If the Kim regime collapses, however (and there is every sign that this is a far more imminent situation than many might currently contemplate) what then? Option one is that China takes control, and the country becomes a vassal state. South Korea and its ally the United States would find this intolerable. It would cause geopolitical bedlam. Option two is the reverse: South Korea comes in and handles things. But to China that means the same thing as the United States taking control, as U.S. troops could be based right up to its northeast border. China fought a vast war from 1950 to 1953 to avoid precisely that situation; it would likely to do so again.

But these options simply talk about outside actors. We know next to nothing in the end about the allegiances and fissures within domestic DPRK politics. Maybe the recent spate of removals and judicial murders by Kim only show there are real, deep factions in Pyongyang that he is fighting against. In that case, the most likely outcome is for the Kim regime to be battled by one or two other groups — in effect, civil war within a country divided for six decades because of a previous civil war. Add the fact that the DPRK has primitive nuclear weapons and things get even worse.

The grim possibilities for the DPRK’s future are probably the reason why, over ten years ago, those government meetings I sat in on went so silent. As Everard and Lankov show, North Korea is a morally, economically and politically bankrupt state, one that is fading by the minute. But its demise will cause huge instability and trouble no matter what the outcome. The Kim regime is propped up by the fear and hesitancy of the outside world as much as by the fear it creates within the North Korean population. It is ring-fenced with diplomatic distaste, with China, the United States, Russia, South Korea and Japan largely washing their hands of it.

The only real solution is for China and the U.S. to run against the current of their previous history on this issue, and hammer out a consensus that accepts the Kim regime has to be removed. However unlikely this sounds, there might be one aspect that compels them toward such a concord. Of all the issues in the region, from the maritime disputes to Taiwan to China’s current diplomatic push in central Asia, the North Korea issue is the most destabilizing, the most pressing, and the most likely to cause real conflict.

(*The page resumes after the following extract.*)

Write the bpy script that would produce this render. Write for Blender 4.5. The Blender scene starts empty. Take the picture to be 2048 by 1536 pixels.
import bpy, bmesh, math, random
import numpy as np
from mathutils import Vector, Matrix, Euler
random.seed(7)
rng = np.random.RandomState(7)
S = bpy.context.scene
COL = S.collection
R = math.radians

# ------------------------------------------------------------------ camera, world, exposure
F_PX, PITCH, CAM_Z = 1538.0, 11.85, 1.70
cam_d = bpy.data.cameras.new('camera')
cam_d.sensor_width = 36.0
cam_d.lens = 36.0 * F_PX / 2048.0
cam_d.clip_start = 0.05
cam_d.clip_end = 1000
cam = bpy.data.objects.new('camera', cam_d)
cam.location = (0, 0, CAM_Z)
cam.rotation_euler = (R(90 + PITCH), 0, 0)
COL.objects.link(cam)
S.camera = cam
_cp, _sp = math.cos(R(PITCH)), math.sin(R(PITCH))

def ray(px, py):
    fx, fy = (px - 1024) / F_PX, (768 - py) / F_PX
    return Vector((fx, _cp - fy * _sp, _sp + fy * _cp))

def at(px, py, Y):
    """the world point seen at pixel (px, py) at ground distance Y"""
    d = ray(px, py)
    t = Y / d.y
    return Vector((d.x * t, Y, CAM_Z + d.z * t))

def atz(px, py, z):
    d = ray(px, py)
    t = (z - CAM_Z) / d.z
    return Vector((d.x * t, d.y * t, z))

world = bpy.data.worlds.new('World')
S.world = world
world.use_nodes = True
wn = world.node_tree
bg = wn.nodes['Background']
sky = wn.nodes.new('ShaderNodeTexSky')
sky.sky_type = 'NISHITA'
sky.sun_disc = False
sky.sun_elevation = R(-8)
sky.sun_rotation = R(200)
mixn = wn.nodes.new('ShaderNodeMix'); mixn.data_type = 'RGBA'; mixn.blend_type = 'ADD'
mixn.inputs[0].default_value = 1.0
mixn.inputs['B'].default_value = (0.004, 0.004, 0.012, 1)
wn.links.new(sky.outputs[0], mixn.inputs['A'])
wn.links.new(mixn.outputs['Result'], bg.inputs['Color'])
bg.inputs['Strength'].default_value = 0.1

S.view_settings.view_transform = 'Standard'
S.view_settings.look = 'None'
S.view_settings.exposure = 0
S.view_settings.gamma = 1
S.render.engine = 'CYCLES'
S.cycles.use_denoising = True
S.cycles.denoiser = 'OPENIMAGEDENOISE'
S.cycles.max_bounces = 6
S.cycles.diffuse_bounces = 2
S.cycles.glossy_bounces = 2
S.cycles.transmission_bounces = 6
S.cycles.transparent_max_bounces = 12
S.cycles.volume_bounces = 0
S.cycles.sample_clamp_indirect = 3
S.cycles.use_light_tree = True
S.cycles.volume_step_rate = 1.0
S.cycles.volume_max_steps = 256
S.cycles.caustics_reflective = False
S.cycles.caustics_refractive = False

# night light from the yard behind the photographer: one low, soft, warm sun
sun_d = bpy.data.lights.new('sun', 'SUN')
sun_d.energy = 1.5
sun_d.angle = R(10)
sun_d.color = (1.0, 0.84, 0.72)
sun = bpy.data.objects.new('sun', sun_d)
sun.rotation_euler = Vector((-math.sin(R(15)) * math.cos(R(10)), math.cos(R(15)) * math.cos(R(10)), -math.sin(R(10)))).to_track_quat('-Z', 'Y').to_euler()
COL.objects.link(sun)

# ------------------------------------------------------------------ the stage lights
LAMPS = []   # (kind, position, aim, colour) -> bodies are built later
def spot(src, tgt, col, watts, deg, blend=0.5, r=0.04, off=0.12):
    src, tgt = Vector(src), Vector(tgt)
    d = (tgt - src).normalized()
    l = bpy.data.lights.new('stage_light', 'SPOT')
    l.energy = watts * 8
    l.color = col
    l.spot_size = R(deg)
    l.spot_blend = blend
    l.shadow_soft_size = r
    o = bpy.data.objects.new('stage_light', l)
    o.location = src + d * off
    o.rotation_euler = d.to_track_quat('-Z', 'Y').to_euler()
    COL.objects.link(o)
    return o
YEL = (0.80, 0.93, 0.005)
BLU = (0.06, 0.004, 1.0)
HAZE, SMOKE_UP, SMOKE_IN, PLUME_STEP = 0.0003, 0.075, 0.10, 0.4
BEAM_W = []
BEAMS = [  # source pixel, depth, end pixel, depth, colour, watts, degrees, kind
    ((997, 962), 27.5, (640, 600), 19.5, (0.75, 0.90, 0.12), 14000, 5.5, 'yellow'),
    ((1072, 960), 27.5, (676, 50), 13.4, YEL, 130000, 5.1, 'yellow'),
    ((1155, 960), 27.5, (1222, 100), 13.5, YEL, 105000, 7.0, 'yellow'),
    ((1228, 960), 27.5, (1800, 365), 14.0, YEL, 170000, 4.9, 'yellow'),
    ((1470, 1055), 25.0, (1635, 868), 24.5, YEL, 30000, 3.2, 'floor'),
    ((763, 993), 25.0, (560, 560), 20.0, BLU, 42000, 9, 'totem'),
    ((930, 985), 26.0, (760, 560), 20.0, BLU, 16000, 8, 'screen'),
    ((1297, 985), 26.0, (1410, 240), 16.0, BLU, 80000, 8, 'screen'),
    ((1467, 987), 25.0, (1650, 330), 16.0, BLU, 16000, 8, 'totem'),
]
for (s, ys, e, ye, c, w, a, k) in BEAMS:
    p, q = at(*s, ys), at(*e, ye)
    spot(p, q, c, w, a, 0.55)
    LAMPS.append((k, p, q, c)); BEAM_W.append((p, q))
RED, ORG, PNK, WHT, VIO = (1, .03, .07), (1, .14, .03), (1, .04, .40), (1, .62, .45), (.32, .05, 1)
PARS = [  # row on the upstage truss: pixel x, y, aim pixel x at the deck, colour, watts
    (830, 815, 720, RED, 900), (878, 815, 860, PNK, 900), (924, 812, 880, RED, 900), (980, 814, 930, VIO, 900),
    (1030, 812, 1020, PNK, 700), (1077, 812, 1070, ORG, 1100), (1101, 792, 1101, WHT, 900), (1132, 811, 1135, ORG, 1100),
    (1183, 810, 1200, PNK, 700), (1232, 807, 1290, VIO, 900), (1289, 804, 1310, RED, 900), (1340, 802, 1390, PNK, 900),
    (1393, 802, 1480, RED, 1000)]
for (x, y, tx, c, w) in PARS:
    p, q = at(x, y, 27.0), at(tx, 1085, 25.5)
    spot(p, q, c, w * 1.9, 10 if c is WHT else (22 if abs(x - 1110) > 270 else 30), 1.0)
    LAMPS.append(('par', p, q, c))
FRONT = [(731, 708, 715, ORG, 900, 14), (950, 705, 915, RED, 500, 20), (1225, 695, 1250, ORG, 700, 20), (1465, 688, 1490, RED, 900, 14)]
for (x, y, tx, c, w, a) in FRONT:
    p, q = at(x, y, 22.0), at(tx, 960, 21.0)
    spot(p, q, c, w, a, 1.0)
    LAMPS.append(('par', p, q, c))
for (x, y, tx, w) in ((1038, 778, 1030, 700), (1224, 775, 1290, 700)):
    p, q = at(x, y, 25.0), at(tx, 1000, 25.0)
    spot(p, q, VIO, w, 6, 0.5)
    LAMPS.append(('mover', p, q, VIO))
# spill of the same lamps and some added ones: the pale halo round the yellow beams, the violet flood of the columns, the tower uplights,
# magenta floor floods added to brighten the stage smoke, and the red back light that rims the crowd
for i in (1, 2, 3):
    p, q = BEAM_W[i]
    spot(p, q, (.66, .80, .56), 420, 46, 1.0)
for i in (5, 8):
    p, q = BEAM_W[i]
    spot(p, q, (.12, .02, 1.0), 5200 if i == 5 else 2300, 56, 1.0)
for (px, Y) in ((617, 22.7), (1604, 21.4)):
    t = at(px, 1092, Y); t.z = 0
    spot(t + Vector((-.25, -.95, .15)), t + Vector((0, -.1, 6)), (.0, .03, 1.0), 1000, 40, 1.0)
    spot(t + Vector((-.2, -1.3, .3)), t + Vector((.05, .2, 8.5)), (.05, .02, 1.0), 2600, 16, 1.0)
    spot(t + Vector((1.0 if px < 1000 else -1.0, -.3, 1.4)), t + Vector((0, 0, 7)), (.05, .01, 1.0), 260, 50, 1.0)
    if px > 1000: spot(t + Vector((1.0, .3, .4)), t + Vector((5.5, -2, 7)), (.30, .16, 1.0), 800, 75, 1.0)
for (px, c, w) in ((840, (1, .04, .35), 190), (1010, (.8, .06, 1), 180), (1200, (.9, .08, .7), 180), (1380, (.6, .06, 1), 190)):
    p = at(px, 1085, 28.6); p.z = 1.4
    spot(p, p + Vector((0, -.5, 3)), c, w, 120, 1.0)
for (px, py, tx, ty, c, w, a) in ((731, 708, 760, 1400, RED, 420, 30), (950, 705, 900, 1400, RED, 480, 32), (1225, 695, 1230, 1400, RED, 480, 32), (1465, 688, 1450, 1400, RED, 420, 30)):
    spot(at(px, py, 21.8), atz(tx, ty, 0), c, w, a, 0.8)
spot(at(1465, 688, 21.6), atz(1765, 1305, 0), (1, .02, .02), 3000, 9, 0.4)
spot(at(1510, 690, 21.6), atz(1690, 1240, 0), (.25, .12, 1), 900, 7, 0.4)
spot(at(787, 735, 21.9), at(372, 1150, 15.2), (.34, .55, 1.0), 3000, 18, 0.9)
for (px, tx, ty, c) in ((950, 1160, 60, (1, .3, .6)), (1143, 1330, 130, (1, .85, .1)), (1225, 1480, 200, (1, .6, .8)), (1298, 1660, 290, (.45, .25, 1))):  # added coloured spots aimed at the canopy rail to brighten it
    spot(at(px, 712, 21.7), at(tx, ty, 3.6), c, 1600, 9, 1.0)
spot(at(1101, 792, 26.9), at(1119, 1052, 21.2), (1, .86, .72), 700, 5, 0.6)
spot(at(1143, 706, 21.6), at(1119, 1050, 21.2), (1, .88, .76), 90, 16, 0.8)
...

The world is watching a regime in its dying throes, but seems willing to bury its head in the sand and hope the problem goes away. This is unsustainable and intolerable. The U.S. and Chine need to make creating a diplomatic consensus on this issue their top priority. Otherwise, it will engulf the region and the outside world in the sort of chaos that will make ISIS’s actions in the Middle East look like peripheral skirmishes.